恩恵

 「どなたのでしょうか?霜が降ってもいけないのでナイロン袋に入れておきます。いらないお世話だったかもしれませんが・・・」  いらないお世話どころか感動した。どなたもこなたも僕なのだ。  僕はもう10年以上中学校のテニスコートをウォーキングに使っている。早朝と夜の9時ころだから、邪魔はしていないが、ほとんど不法侵入だ。ただ歩くのはもったいないから、ラジオでニュースなどを聞くことにしている。数日前の朝、いつものようにラジオをつけたのだが電波の入りがとても悪くて、ベンチの上に置いて歩いた。「こんなところに置いたら忘れるに違いない」と思って忘れるのだから、最早確信犯だ。  今日、テニスコートに足を踏み入れたときに、そこにはベンチがあるのだが、何かが目に入った。何もないところに小さなものでもあると結構目に付くものだ。違和感と言うものだろうか。そしてそれに目をやると、即座に数日前のことを思い出した。やはり忘れていたんだと。ところがラジオがビニール袋に入れられていた。そして冒頭のメッセージが入っていた。  テニスコートに入る大人の人は学校の先生しかいないから、このメッセージを残してくれたのは先生に違いない。牛窓は僻地の学校だから新任の先生が多い。ましてテニス部の顧問となるとなおさらだろう。恐らく若い先生が見つけて、冒頭のような処置をしてくれたのだろう。捨ててもいいようなボロラジオだから、無視しておけばよいものを、あえて見つけた場所に置いていたのは、持ち主の手に帰る確率が高いからだ。
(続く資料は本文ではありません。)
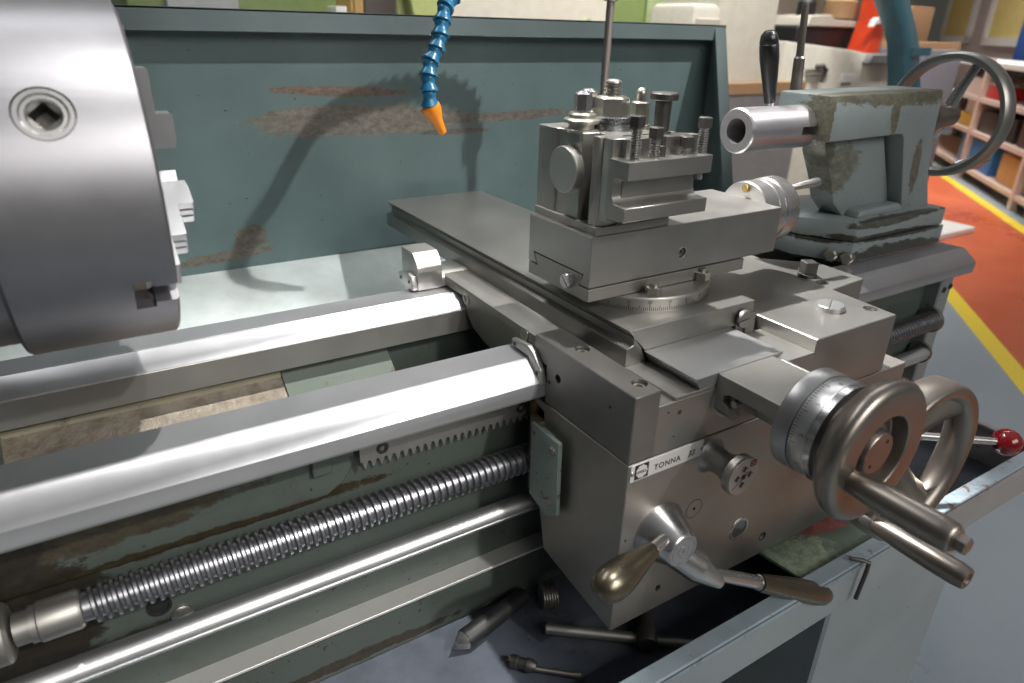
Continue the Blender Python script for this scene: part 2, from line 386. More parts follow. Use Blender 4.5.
# ================================================================== LATHE BED
bed = thing('lathe_bed', 'long lathe bed with two bright ground ways over green-grey painted casting', 'machine bed', (300, 530, FL + 1))
X0, X1 = -420, 1022
fw = B().prism([(428, -15), (445.5, -1.2), (449, .6), (452, 0), (482, 0), (482, -26), (428, -28)], 'x', X0, X1, .5)
fw.build('front_way', WAY, bed)
B().box(X0, X1 - .5, 428.2, 481, -29.5, -15.8, .4).build('way_side_face', WAYSIDE, bed)
rw = B().prism([(595, -8), (618, 3), (618.6, -4), (623.6, -4), (624.2, .8), (655, .8), (655, -33), (595, -33)], 'x', X0, X1, .5)
rw.build('rear_way', WAY, bed)
B().box(X0, X1 - .5, 594.2, 600, -33, -8.8, .3).build('way_side_face', WAYSIDE, bed)
B().prism([(475, -26), (496, -26), (496, -285), (475, -285)], 'x', X0, 1010, 0).prism([(613, -33.5), (650, -33.5), (650, -285), (613, -285)], 'x', X0, 1010, 0).build('bed_wall', BEDP, bed)
B().prism([(456, -232), (476, -227), (476, -600), (456, -600)], 'x', X0, 1010, 0).build('lower_bed_wall', BEDP, bed)
B().prism([(455, -229.5), (476, -229.5), (476, -226.5), (455, -226.5)], 'x', X0, 1038, .4).build('machined_ledge', steel('milled_ledge_steel', (.72, .71, .68), .36, (2, 30, 30), 30, .08, .00002, .5), bed)
# raised casting panel on the wall to the left of the rack
B().prism([(-420, -28), (146, -28), (146, -70), (138, -82), (118, -94), (-420, -94)], 'y', 467, 476, 1.5).build('casting_panel', BEDP, bed)
B().prism([(112, -44), (146, -44), (146, -56), (128, -56), (128, -66), (112, -66)], 'y', 461, 468, 1).build('casting_boss', BEDP, bed)
# inside of the bed between the ways
pr = [(482, -30), (497, -30), (497, -100)] + [(497 + 115 * i / 12, -102 + 60 * (i / 12) ** 1.5) for i in range(1, 13)] + [(612.8, -42), (612.8, -150), (482, -150)]
b = B(); b.prism(pr, 'x', -92, 129, 0)
b.build('cast_trough', CASTM, bed)
B().prism([(606.5, -44), (607, -40), (612.6, -40), (612.6, -50), (607, -50)], 'x', -92, 128.5, .8).build('trough_ledge', steel('pale_cast_ledge', (.46, .42, .32), .5, (1, 9, 9), 30, .2, .0005, .6, dirt=.3), bed)
GREENIN = paint('inner_web_green_paint', (.12, .145, .12), .7, chips=.8, grime=.7, chipcol=(.10, .075, .045))
b = B()
b.prism([(496, -70), (520, -85), (560, -78), (612.5, -38), (612.5, -150), (496, -150)], 'x', 129, 236)
b.box(129, 1040, 496, 612.8, -200, -150); b.box(-420, -92, 496, 612.8, -200, -45)
b.box(560, 585, 496, 612.8, -150, -36); b.box(900, 925, 496, 612.8, -150, -36)
b.build('cross_web', GREENIN, bed)
# right-hand end casting carrying the shaft ends
ep = B().prism([(455, -52), (455, -44), (462, -38), (530, -38), (530, -560), (455, -560)], 'x', 1006, 1036, 2)
ep.build('end_bearing_plate', paint('end_plate_paint', (.20, .225, .225), .35, chips=.25, spots=.4), bed)
for z in (-63, -60):
    B().lathe([(0, 4.5), (1.4, 4.5), (1.4, 3.2), (0.4, 3.0), (0.4, 0)], (1016 if z == -63 else 1031, 455.2, z), (0, -1, 0), 20).build('plate_screw', BLACKST, bed)
B().lathe([(0, 19), (5, 18), (5, 15), (8, 14.5)], (1006, 456, -107), (-1, 0, 0)).build('shaft_bush', HANDM, bed)
B().lathe([(0, 16), (6, 16), (6, 12), (9, 11)], (1006, 456, -158), (-1, 0, 0)).build('shaft_bush', HANDM, bed)
# wall plugs
B().lathe([(-4, 8), (1, 8), (2, 6.5), (2.6, 0)], (3, 474, -163), (0, -1, 0), 24).build('wall_plug', NUTM, bed)
B().lathe([(0, 9), (1.2, 9), (1.2, 7), (.2, 6.5), (.2, 0)], (-11, 475, -148), (0, -1, 0), 24).build('wall_hole', DARK, bed)  # solid disc; its black colour gives the shade of a hole
# rack
def rack():
    pts = [(151, -50), (640, -50)]; x = 640.0; teeth = []
    while x > 153:
        teeth += [(x, -64.5), (x - 2.0, -71), (x - 3.2, -71), (x - 5.2, -64.5)]; x -= 7.2
    pts = [(151, -50)] + [(640.5, -50)] + teeth + [(151, -64.5)]
    return pts
rk = thing('gear_rack', 'long toothed steel rack screwed under the front bed way', 'gear rack', (395, 468, -71))
B().prism(rack(), 'y', 461, 474.5, 0).build('toothed_bar', steel('milled_rack_steel', (.42, .40, .38), .36, (40, 4, 40), 22, .1), rk)
for x in (170.5, 305.5):
    socket_screw((x, 459.6, -56), (0, -1, 0), 5.2, rk, BLACKST, 'cap_screw', depth=1.5)
# pedestals (cabinet stand)
ped = thing('lathe_stand', 'grey painted cabinet stand under the right end of the lathe', 'machine stand', (710, 400, FL))
B().box(578, 850, 274, 453, FL, -280, 3).build('right_cabinet', TRAYP, ped)
ped2 = thing('lathe_stand', 'grey cabinet stand under the headstock end of the lathe', 'machine stand', (-100, 400, FL))
B().box(-420, 240, 300, 453, FL, -280, 3).build('left_cabinet', TRAYP, ped2)
B().box(-420, 1000, 456, 640, FL, -602, 0).build('rear_plinth', BLK_P, bed)  # added filler; its black colour makes the shade in the stand opening
B().box(-420, 1000, 290, 455.5, -300, -282, 0).build('tray_support', BLK_P, bed)  # painted near-black to carry the shade below the tray

# ================================================================== CHIP TRAY
tray = thing('chip_tray', 'grey chip tray with a worn metal lip under the carriage, full of oily tools', 'tray', (400, 360, -280))
TX1 = 1000
B().box(-420, TX1, 284, 455, -280, -277, 0).build('tray_floor', TRAYIN, tray)
B().box(-420, TX1, 269, 274, -278, -224, .5).build('front_wall', TRAYP, tray)
B().box(-420, TX1 + 2, 267, 284, -225, -220, 1.2).box(-420, TX1 + 2, 267, 269.5, -230, -222, .6).box(-420, TX1, 281, 284, -277, -222, 0).build('front_lip', LIPM, tray)
B().box(TX1 - 4, TX1, 284, 453, -277, -222, .5).box(TX1 - 8, TX1 + 2, 284, 453, -225, -220, 1).build('end_wall', paint('rusty_tray_end', (.30, .27, .27), .35, chips=.7, chipcol=(.32, .12, .08)), tray)
B().prism([(284, -226), (284, -229), (340, -236), (455, -246), (455, -243), (340, -232)], 'x', 530, 720, .3).build('sliding_cover', COVERP, tray)
# hook of bent black rod over the lip
hk = [at(861, 541, 266), at(872, 545, 262), at(872, 551, 260), at(852, 592, 260)]
tag(B().tube([(586, 274, -216.5), (595, 265, -216.5), (599, 261, -218), (600, 261.5, -232), (597, 262.5, -266)], [2.2] * 5, 10).build('rod_hook', BLACKST), 'thin black bent rod hooked over the chip tray lip', 'hook')

# ================================================================== CHUCK
ch = thing('lathe_chuck', 'large polished three-jaw lathe chuck at the left edge', 'chuck', (-60, 531, 58))
AX = (-1, 0, 0); CO = (40, 531, 165)
cb = B().lathe([(0, 22), (0, 104.8), (1.8, 106.6), (84, 106.6), (86, 105), (86, 98), (128, 98), (130, 96)], CO, AX, 128)
cut = B()
for an in (90, 210, 330):
    a = rad(an); u = Vector((0, math.cos(a), math.sin(a))); v = Vector((0, -math.sin(a), math.cos(a)))
    def rb(bm, x0, x1, r0, r1, w0, w1):
        o = Vector((0, 531, 165)); vs = [bm.b.verts.new(o + Vector((x, 0, 0)) + u * r + v * w_) for x in (x0, x1) for r in (r0, r1) for w_ in (w0, w1)]
        fs = [bm.b.faces.new([vs[i] for i in f]) for f in ((0, 1, 3, 2), (4, 6, 7, 5), (0, 4, 5, 1), (2, 3, 7, 6), (0, 2, 6, 4), (1, 5, 7, 3))]
        bmesh.ops.recalc_face_normals(bm.b, faces=fs); return bm
    rb(cut, 22, 60, 20, 125, -7, 7); rb(cut, 16, 27, 20, 124, -11.5, 11.5)
a = rad(151); kd = Vector((0, math.cos(a), math.sin(a)))
kp = Vector((-7, 531, 165)) + kd * 106.6
cut.cyl(kp - kd * 4, kp + kd * 8, 14.5, seg=48).cyl(kp - kd * 20, kp - kd * 3, 9, seg=32)
cb.build('chuck_body', CHUCKM, ch, cut=cut)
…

敢えて警察に持っていけば、恐らく僕の手には戻らなかっただろう。何故なら捨ててもいいようなラジオをなくして、警察に紛失届けを出す人はいないから。あの機転のおかげで手元に帰って来た。  田舎の学校の生徒を褒める事はあるが先生を褒める事は滅多にない。ただ今日は目一杯先生を褒めておく。牛窓の小中学生が知らない人に挨拶が出来ることに驚く人が多いが、こうした先生がいることを思えば当たり前のことかもしれない。綺麗な空気は田舎が作ったもの。綺麗な心も田舎が作ったもの。都会の人はその恩恵に感謝したほうがいい。